Hiding reliability work in the existing OKRs of the software engineering teams doesn't work. It gives worse results at more effort. It leads to slow progress and an abundance of fire fighting. Additionally, the work is typically not represented accurately in planning, which means that any time spent on reliability work interferes with feature work. This makes managers worry about "velocity": “How can we increase the speed of development?” Well, one thing you can do is to make sure that you accurately plan for the things that the engineers actually have to do and give any work that they are not good at and don’t really want to do, to a bunch of specialists.
Even if you have very low reliability goals, it is always more efficient to have it done by dedicated professionals. Even if it is only one person. Not too long ago I was in a team that had one SRE and he brought about tremendous improvements in our application's reliability and overall reliability posture. How did he do that? By making a table of reasons why our service failed in production, sorting that table by decreasing frequency, and then solving each problem in turn.
It really can be that simple.
In some cases you might find it hard to start an SRE team because the organization correctly identified that they need almost no reliability. It's rare, but it happens and it has to do with where you are in the company or service lifecycle. Early in the lifecycle, features will get you customers. Later on, reliability keeps your customers. Where are you? What do you need most? Having a super reliable service with no customers serves literally nobody, so it makes more sense to work on features. However eventually you need some reliability to keep the customers you got. “Cost of switching” also plays into this. If your customers face a very high barrier to switching to a competitor, reliability is less important because even if your service is down frequently, where are your customers going to go?
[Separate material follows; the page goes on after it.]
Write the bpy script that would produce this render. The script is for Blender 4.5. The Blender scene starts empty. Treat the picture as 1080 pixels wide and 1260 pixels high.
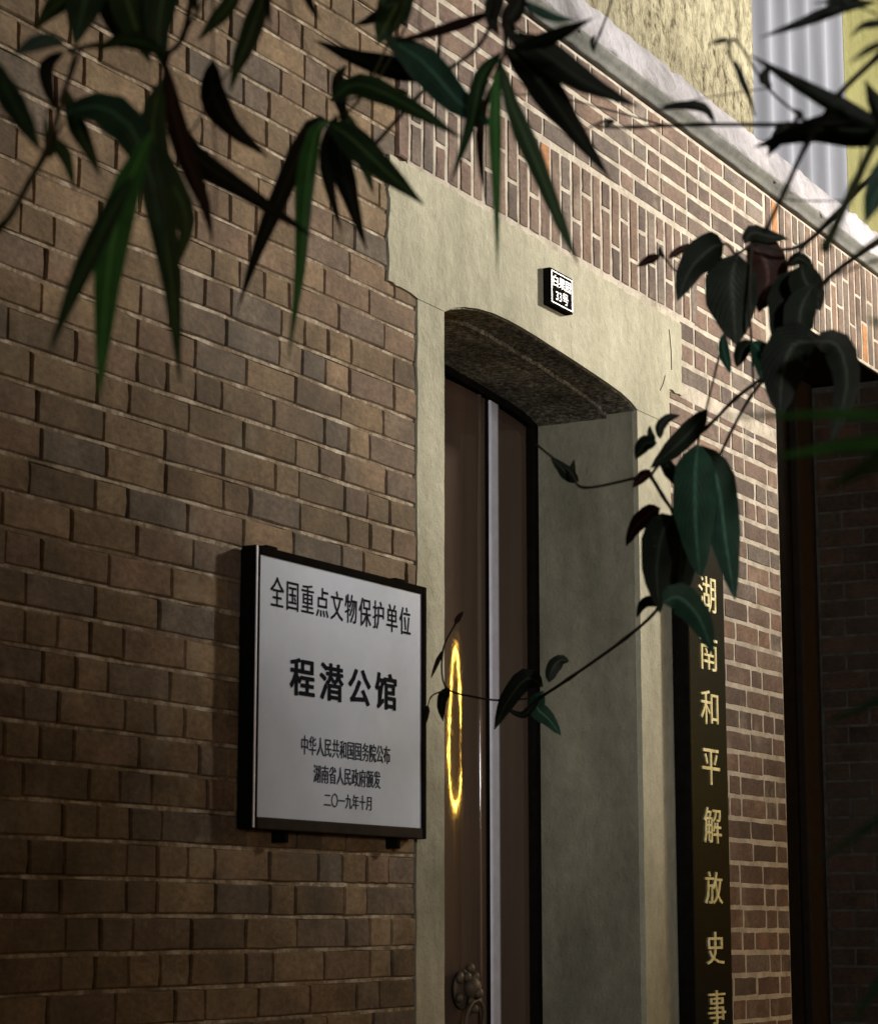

Cable companies have figured this out; in a large part of the US they are a monopoly and it doesn't matter how bad they are because you have literally nowhere to go.
So if you are having a hard time starting an SRE team, first make sure you are not kicking a dead whale across the beach: Your organization might just not care enough about reliability, which is probably caused by the executives not being incentivized to provide it. People do whatever you pay them to do; if that is delivering features at all cost, that is what they will do.
So don’t doubt yourself. It’s not you, it's them!.
It's also related to scale. The Google-style approach to SRE makes the amount of work running a reliable service scale with service complexity, not not service size. It's 10x as many different binaries that hurts, not 10x as many servers. Old school manual System Admin scales with the service size, so it's not so much the 10x as many different binaries that hurts, its the 10x as many servers to run them on.
Companies in their early stages have high service complexity relative to scale, so burning dedicated headcount trying to automate how it's run is more effort than just running it manually. At some point you reach a scale vs complexity tipping point when SRE makes more sense.